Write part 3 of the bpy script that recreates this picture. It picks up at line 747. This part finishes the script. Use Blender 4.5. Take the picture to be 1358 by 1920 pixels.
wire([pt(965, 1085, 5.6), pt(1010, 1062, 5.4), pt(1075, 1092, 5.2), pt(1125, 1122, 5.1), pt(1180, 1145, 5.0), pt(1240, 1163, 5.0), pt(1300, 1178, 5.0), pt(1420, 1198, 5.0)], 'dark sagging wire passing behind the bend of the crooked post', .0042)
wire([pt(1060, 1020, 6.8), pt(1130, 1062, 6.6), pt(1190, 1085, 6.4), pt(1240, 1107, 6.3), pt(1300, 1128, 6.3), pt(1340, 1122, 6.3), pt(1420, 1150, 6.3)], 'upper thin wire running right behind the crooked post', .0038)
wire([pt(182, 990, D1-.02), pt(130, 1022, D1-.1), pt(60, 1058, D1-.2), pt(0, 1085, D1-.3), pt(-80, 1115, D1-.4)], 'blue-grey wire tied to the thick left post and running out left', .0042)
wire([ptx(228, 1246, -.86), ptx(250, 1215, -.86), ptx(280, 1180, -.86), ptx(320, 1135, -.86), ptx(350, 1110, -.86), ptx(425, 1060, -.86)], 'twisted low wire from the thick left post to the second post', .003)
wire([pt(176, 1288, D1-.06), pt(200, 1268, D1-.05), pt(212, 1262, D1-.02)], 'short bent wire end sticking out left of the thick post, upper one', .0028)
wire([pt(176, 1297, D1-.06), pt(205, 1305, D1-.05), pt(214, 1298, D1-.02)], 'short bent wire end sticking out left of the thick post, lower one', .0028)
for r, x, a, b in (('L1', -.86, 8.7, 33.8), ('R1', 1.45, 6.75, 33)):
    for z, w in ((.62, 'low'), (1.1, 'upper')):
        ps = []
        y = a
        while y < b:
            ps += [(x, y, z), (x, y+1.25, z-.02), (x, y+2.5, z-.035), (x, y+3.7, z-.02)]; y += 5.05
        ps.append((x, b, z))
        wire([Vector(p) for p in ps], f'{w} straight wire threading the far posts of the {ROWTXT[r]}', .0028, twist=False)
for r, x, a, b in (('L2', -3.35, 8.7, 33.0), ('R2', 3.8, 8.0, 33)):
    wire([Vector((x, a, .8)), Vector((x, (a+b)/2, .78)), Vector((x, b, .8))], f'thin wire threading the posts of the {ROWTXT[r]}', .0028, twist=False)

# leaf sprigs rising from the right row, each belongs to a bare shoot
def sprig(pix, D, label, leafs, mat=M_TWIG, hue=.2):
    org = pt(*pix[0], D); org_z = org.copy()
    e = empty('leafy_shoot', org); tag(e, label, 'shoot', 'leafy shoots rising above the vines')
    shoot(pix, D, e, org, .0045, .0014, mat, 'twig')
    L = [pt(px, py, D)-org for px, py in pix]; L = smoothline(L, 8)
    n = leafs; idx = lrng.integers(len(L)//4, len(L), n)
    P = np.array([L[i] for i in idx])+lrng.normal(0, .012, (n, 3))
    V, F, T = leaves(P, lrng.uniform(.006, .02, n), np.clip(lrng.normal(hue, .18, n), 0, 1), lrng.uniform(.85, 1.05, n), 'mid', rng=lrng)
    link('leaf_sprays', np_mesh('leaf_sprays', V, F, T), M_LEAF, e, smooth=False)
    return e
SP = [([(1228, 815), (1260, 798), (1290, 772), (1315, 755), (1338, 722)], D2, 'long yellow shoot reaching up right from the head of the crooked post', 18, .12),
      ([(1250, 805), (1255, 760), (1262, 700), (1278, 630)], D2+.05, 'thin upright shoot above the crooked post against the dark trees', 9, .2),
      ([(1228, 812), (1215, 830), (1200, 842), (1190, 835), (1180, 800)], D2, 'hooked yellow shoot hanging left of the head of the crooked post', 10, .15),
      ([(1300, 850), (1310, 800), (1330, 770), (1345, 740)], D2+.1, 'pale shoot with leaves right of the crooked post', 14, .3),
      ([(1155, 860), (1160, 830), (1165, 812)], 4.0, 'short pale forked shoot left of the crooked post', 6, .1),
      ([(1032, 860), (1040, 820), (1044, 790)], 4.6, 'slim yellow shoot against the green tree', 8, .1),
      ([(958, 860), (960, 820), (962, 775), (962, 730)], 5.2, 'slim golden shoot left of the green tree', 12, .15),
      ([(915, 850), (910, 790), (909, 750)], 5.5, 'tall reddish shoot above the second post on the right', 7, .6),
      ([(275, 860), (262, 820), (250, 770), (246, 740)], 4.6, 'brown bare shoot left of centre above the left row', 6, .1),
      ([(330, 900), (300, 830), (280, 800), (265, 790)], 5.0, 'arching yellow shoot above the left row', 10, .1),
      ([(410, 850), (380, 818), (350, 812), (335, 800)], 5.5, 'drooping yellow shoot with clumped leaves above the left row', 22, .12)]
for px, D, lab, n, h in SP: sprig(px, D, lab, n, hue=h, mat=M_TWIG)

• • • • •

TO DO:
Reproduce the whole listing word for word.

CORRECT OUTPUT:
Write part 3 of the bpy script that recreates this picture. It picks up at line 747. This part finishes the script. Use Blender 4.5. Take the picture to be 1358 by 1920 pixels.
wire([pt(965, 1085, 5.6), pt(1010, 1062, 5.4), pt(1075, 1092, 5.2), pt(1125, 1122, 5.1), pt(1180, 1145, 5.0), pt(1240, 1163, 5.0), pt(1300, 1178, 5.0), pt(1420, 1198, 5.0)], 'dark sagging wire passing behind the bend of the crooked post', .0042)
wire([pt(1060, 1020, 6.8), pt(1130, 1062, 6.6), pt(1190, 1085, 6.4), pt(1240, 1107, 6.3), pt(1300, 1128, 6.3), pt(1340, 1122, 6.3), pt(1420, 1150, 6.3)], 'upper thin wire running right behind the crooked post', .0038)
wire([pt(182, 990, D1-.02), pt(130, 1022, D1-.1), pt(60, 1058, D1-.2), pt(0, 1085, D1-.3), pt(-80, 1115, D1-.4)], 'blue-grey wire tied to the thick left post and running out left', .0042)
wire([ptx(228, 1246, -.86), ptx(250, 1215, -.86), ptx(280, 1180, -.86), ptx(320, 1135, -.86), ptx(350, 1110, -.86), ptx(425, 1060, -.86)], 'twisted low wire from the thick left post to the second post', .003)
wire([pt(176, 1288, D1-.06), pt(200, 1268, D1-.05), pt(212, 1262, D1-.02)], 'short bent wire end sticking out left of the thick post, upper one', .0028)
wire([pt(176, 1297, D1-.06), pt(205, 1305, D1-.05), pt(214, 1298, D1-.02)], 'short bent wire end sticking out left of the thick post, lower one', .0028)
for r, x, a, b in (('L1', -.86, 8.7, 33.8), ('R1', 1.45, 6.75, 33)):
    for z, w in ((.62, 'low'), (1.1, 'upper')):
        ps = []
        y = a
        while y < b:
            ps += [(x, y, z), (x, y+1.25, z-.02), (x, y+2.5, z-.035), (x, y+3.7, z-.02)]; y += 5.05
        ps.append((x, b, z))
        wire([Vector(p) for p in ps], f'{w} straight wire threading the far posts of the {ROWTXT[r]}', .0028, twist=False)
for r, x, a, b in (('L2', -3.35, 8.7, 33.0), ('R2', 3.8, 8.0, 33)):
    wire([Vector((x, a, .8)), Vector((x, (a+b)/2, .78)), Vector((x, b, .8))], f'thin wire threading the posts of the {ROWTXT[r]}', .0028, twist=False)

# leaf sprigs rising from the right row, each belongs to a bare shoot
def sprig(pix, D, label, leafs, mat=M_TWIG, hue=.2):
    org = pt(*pix[0], D); org_z = org.copy()
    e = empty('leafy_shoot', org); tag(e, label, 'shoot', 'leafy shoots rising above the vines')
    shoot(pix, D, e, org, .0045, .0014, mat, 'twig')
    L = [pt(px, py, D)-org for px, py in pix]; L = smoothline(L, 8)
    n = leafs; idx = lrng.integers(len(L)//4, len(L), n)
    P = np.array([L[i] for i in idx])+lrng.normal(0, .012, (n, 3))
    V, F, T = leaves(P, lrng.uniform(.006, .02, n), np.clip(lrng.normal(hue, .18, n), 0, 1), lrng.uniform(.85, 1.05, n), 'mid', rng=lrng)
    link('leaf_sprays', np_mesh('leaf_sprays', V, F, T), M_LEAF, e, smooth=False)
    return e
SP = [([(1228, 815), (1260, 798), (1290, 772), (1315, 755), (1338, 722)], D2, 'long yellow shoot reaching up right from the head of the crooked post', 18, .12),
      ([(1250, 805), (1255, 760), (1262, 700), (1278, 630)], D2+.05, 'thin upright shoot above the crooked post against the dark trees', 9, .2),
      ([(1228, 812), (1215, 830), (1200, 842), (1190, 835), (1180, 800)], D2, 'hooked yellow shoot hanging left of the head of the crooked post', 10, .15),
      ([(1300, 850), (1310, 800), (1330, 770), (1345, 740)], D2+.1, 'pale shoot with leaves right of the crooked post', 14, .3),
      ([(1155, 860), (1160, 830), (1165, 812)], 4.0, 'short pale forked shoot left of the crooked post', 6, .1),
      ([(1032, 860), (1040, 820), (1044, 790)], 4.6, 'slim yellow shoot against the green tree', 8, .1),
      ([(958, 860), (960, 820), (962, 775), (962, 730)], 5.2, 'slim golden shoot left of the green tree', 12, .15),
      ([(915, 850), (910, 790), (909, 750)], 5.5, 'tall reddish shoot above the second post on the right', 7, .6),
      ([(275, 860), (262, 820), (250, 770), (246, 740)], 4.6, 'brown bare shoot left of centre above the left row', 6, .1),
      ([(330, 900), (300, 830), (280, 800), (265, 790)], 5.0, 'arching yellow shoot above the left row', 10, .1),
      ([(410, 850), (380, 818), (350, 812), (335, 800)], 5.5, 'drooping yellow shoot with clumped leaves above the left row', 22, .12)]
for px, D, lab, n, h in SP: sprig(px, D, lab, n, hue=h, mat=M_TWIG)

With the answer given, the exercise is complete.